Most of our engineering decisions these days are about choosing which problems you want to have. For me, this realization came off the back of the popularization of the CAP theorem. Learning that the natural constraints of a distributed system force you to pick availability or eventual consistency, means you have to choose what problem you want to have. Would you rather your system have slower responses, or even be down? Or, would you rather have data "look... off" for a while, and write rules to manage conflicts, or heaven forbid, manage some manually. While the big players are building for the route of eventual consistency, it is absolutely legitimate to choose availability. This is a thorny, if abstract problem, but choosing your problems exist on smaller scales too.

A recent example of this for me is dealing with any sort of data de-normalization. There are a lot of engineering choices to make here around transactions, code simplicity and reuse, and managing the cost of compute time. Often times the simplest and easiest to reason about implementation is a standard ETL every X hours. The problem you've chosen to have is that for N hours your data is out-of-date. That is another easy problem to explain and understand to people. But, this is not always a viable problem to deal with.

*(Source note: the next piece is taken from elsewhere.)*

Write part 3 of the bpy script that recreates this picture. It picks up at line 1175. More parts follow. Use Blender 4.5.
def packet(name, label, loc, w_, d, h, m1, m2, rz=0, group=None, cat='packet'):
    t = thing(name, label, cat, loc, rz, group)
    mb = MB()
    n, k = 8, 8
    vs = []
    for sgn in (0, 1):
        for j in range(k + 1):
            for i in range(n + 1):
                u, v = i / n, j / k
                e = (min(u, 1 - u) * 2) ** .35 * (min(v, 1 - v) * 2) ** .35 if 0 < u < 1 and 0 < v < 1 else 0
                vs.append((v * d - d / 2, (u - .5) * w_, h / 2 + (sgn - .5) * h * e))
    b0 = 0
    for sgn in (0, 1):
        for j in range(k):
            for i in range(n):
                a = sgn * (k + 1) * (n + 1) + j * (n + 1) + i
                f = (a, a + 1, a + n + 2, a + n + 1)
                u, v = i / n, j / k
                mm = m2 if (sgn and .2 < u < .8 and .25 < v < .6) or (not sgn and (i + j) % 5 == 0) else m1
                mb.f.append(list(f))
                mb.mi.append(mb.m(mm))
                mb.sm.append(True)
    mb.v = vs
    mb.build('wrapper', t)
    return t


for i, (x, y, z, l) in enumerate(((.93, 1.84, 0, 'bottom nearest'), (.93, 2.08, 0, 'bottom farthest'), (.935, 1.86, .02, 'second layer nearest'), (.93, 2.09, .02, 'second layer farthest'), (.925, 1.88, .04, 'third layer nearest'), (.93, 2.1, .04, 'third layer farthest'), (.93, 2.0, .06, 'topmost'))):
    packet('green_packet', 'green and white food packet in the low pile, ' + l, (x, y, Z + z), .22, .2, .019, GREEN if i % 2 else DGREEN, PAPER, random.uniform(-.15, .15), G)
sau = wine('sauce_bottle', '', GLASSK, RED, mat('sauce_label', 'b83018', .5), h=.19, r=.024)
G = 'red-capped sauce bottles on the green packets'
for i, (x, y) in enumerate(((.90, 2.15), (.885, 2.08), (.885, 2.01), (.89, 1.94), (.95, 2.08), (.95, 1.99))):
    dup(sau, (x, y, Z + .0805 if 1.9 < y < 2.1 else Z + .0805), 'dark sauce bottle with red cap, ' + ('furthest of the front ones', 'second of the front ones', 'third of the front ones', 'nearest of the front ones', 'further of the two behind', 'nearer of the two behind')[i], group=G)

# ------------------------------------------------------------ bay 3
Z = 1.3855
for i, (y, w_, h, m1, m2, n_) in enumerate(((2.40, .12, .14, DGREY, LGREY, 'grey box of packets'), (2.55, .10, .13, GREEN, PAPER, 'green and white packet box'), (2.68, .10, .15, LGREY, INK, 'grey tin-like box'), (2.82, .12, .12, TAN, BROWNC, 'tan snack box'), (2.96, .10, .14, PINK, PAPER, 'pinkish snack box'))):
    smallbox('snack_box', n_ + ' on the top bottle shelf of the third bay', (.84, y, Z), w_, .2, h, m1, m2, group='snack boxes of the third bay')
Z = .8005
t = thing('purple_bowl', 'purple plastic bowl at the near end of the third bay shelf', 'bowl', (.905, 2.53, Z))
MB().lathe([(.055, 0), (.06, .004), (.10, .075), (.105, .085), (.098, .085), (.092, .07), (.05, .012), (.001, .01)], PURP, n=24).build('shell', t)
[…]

I love database triggers and procedures for these sorts of operations when the cost of compute is low enough. No matter how many points throughout the code that touch this data, the database is always the commonality, so code-reuse is essentially nil. Putting the operation in the database handles the transaction issue; the original operation is not completed until the trigger finishes. This works well enough when the compute cost is low, when its high you're going to slow down a high traffic db with locks.

If you put the ETL operation in a separate re-usable codebase that operates in a different transaction, and the compute cost is high, you have the potential for race conditions based on how you're kicking off your tasks and guarantees of run-once. Sometimes the constraints of your work chooses the problems you are going to have.

I see this playing out on the front end as well. I am, apparently, in the minority who thinks that the problems React and its ecosystem brings are not worth the benefit. I do not want and I don't want my customers to have; giant payloads and big cpu loads (especially for lower end devices). I honestly don't even think the developer experience is even that good. There are some upsides that have some second order problems: there are tons of components and packages. Like Python, there is a package for whatever you need to do. However, this leaves you a problem to solve: you are going to have to fight against the grain to make it all come together and look the way you actually need. My pet theory is that this is why there are so many front-end jobs. You can pick a template, theme, or even Facebook, Google, or Bootstrap design system and then grab a machete to make it match your brand. That is not a problem I want. The second-order problem is that developers only know how, or want to solve, problems with React. Many have lost track of the underlying things we are trying to solve in the browser, and trying to deliver to the user. This is when people are capable of being blind-sided because they've lost the forest for the trees. They never see the next thing coming. And there are lots of possibilities on the front end that don't include shadow DOMs or JAMstacks. The JAMstack is a great solution to bringing the fastest first-paint to the user by pushing content as far as you can to the edge, which means it has to be static. That is one way to solve sending giant payloads—putting it as close to the user as possible.

If we aren't continually paying attention to which problems we are good at solving, capable of solving, as a team, we run the risk of picking a problem that can do some damage, by accident.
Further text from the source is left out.